─── DATA PROVIDED

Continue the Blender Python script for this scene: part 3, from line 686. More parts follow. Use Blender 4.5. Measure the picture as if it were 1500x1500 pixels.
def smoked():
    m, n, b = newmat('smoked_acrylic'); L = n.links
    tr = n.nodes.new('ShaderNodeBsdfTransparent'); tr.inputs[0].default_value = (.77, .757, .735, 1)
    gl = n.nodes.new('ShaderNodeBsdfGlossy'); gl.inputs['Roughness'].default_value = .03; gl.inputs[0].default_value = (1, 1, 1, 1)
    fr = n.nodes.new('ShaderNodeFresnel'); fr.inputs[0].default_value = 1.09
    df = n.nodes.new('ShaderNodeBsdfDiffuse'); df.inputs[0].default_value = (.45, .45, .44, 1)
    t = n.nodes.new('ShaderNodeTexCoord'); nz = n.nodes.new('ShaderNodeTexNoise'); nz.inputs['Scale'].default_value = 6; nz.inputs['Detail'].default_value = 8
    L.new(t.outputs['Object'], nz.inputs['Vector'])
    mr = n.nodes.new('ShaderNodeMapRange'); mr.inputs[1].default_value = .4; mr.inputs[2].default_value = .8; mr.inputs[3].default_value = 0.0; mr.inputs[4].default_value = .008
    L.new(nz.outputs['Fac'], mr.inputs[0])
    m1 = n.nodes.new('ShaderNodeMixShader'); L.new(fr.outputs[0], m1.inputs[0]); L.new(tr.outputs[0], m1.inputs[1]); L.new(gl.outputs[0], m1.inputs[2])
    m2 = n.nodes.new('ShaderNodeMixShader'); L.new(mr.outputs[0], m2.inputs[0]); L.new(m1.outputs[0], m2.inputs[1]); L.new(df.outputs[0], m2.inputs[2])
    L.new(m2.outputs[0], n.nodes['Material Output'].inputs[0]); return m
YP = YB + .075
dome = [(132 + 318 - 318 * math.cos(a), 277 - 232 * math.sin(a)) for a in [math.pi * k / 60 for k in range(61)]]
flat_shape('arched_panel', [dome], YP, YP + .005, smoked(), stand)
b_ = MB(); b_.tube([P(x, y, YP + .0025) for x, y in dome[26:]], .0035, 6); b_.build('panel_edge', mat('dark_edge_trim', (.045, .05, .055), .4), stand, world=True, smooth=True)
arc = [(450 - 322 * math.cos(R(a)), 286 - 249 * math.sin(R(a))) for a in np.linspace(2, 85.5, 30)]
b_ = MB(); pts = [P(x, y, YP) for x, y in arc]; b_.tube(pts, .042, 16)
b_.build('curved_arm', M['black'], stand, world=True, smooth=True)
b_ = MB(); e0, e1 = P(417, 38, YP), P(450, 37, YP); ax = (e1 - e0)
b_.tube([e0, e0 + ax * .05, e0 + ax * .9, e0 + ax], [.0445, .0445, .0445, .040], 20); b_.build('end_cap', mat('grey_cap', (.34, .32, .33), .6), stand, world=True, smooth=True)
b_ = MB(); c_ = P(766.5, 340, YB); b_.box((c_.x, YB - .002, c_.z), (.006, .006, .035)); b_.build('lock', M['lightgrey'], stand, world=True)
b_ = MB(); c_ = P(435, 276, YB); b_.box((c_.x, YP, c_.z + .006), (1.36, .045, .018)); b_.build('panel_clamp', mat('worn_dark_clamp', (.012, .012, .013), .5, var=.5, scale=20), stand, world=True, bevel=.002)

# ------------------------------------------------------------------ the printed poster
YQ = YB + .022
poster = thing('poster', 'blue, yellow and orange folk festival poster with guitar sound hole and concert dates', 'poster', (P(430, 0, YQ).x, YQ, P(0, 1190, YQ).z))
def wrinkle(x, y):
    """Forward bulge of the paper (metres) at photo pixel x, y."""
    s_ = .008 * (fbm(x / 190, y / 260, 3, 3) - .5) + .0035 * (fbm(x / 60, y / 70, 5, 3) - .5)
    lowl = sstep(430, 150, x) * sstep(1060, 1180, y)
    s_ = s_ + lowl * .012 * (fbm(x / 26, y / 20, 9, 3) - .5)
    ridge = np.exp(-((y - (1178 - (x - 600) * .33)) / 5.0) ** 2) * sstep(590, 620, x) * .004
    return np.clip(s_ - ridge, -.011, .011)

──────

WHAT TO WORK ON
Give back the data above exactly as it appears.

ANSWER
Continue the Blender Python script for this scene: part 3, from line 686. More parts follow. Use Blender 4.5. Measure the picture as if it were 1500x1500 pixels.
def smoked():
    m, n, b = newmat('smoked_acrylic'); L = n.links
    tr = n.nodes.new('ShaderNodeBsdfTransparent'); tr.inputs[0].default_value = (.77, .757, .735, 1)
    gl = n.nodes.new('ShaderNodeBsdfGlossy'); gl.inputs['Roughness'].default_value = .03; gl.inputs[0].default_value = (1, 1, 1, 1)
    fr = n.nodes.new('ShaderNodeFresnel'); fr.inputs[0].default_value = 1.09
    df = n.nodes.new('ShaderNodeBsdfDiffuse'); df.inputs[0].default_value = (.45, .45, .44, 1)
    t = n.nodes.new('ShaderNodeTexCoord'); nz = n.nodes.new('ShaderNodeTexNoise'); nz.inputs['Scale'].default_value = 6; nz.inputs['Detail'].default_value = 8
    L.new(t.outputs['Object'], nz.inputs['Vector'])
    mr = n.nodes.new('ShaderNodeMapRange'); mr.inputs[1].default_value = .4; mr.inputs[2].default_value = .8; mr.inputs[3].default_value = 0.0; mr.inputs[4].default_value = .008
    L.new(nz.outputs['Fac'], mr.inputs[0])
    m1 = n.nodes.new('ShaderNodeMixShader'); L.new(fr.outputs[0], m1.inputs[0]); L.new(tr.outputs[0], m1.inputs[1]); L.new(gl.outputs[0], m1.inputs[2])
    m2 = n.nodes.new('ShaderNodeMixShader'); L.new(mr.outputs[0], m2.inputs[0]); L.new(m1.outputs[0], m2.inputs[1]); L.new(df.outputs[0], m2.inputs[2])
    L.new(m2.outputs[0], n.nodes['Material Output'].inputs[0]); return m
YP = YB + .075
dome = [(132 + 318 - 318 * math.cos(a), 277 - 232 * math.sin(a)) for a in [math.pi * k / 60 for k in range(61)]]
flat_shape('arched_panel', [dome], YP, YP + .005, smoked(), stand)
b_ = MB(); b_.tube([P(x, y, YP + .0025) for x, y in dome[26:]], .0035, 6); b_.build('panel_edge', mat('dark_edge_trim', (.045, .05, .055), .4), stand, world=True, smooth=True)
arc = [(450 - 322 * math.cos(R(a)), 286 - 249 * math.sin(R(a))) for a in np.linspace(2, 85.5, 30)]
b_ = MB(); pts = [P(x, y, YP) for x, y in arc]; b_.tube(pts, .042, 16)
b_.build('curved_arm', M['black'], stand, world=True, smooth=True)
b_ = MB(); e0, e1 = P(417, 38, YP), P(450, 37, YP); ax = (e1 - e0)
b_.tube([e0, e0 + ax * .05, e0 + ax * .9, e0 + ax], [.0445, .0445, .0445, .040], 20); b_.build('end_cap', mat('grey_cap', (.34, .32, .33), .6), stand, world=True, smooth=True)
b_ = MB(); c_ = P(766.5, 340, YB); b_.box((c_.x, YB - .002, c_.z), (.006, .006, .035)); b_.build('lock', M['lightgrey'], stand, world=True)
b_ = MB(); c_ = P(435, 276, YB); b_.box((c_.x, YP, c_.z + .006), (1.36, .045, .018)); b_.build('panel_clamp', mat('worn_dark_clamp', (.012, .012, .013), .5, var=.5, scale=20), stand, world=True, bevel=.002)

# ------------------------------------------------------------------ the printed poster
YQ = YB + .022
poster = thing('poster', 'blue, yellow and orange folk festival poster with guitar sound hole and concert dates', 'poster', (P(430, 0, YQ).x, YQ, P(0, 1190, YQ).z))
def wrinkle(x, y):
    """Forward bulge of the paper (metres) at photo pixel x, y."""
    s_ = .008 * (fbm(x / 190, y / 260, 3, 3) - .5) + .0035 * (fbm(x / 60, y / 70, 5, 3) - .5)
    lowl = sstep(430, 150, x) * sstep(1060, 1180, y)
    s_ = s_ + lowl * .012 * (fbm(x / 26, y / 20, 9, 3) - .5)
    ridge = np.exp(-((y - (1178 - (x - 600) * .33)) / 5.0) ** 2) * sstep(590, 620, x) * .004
    return np.clip(s_ - ridge, -.011, .011)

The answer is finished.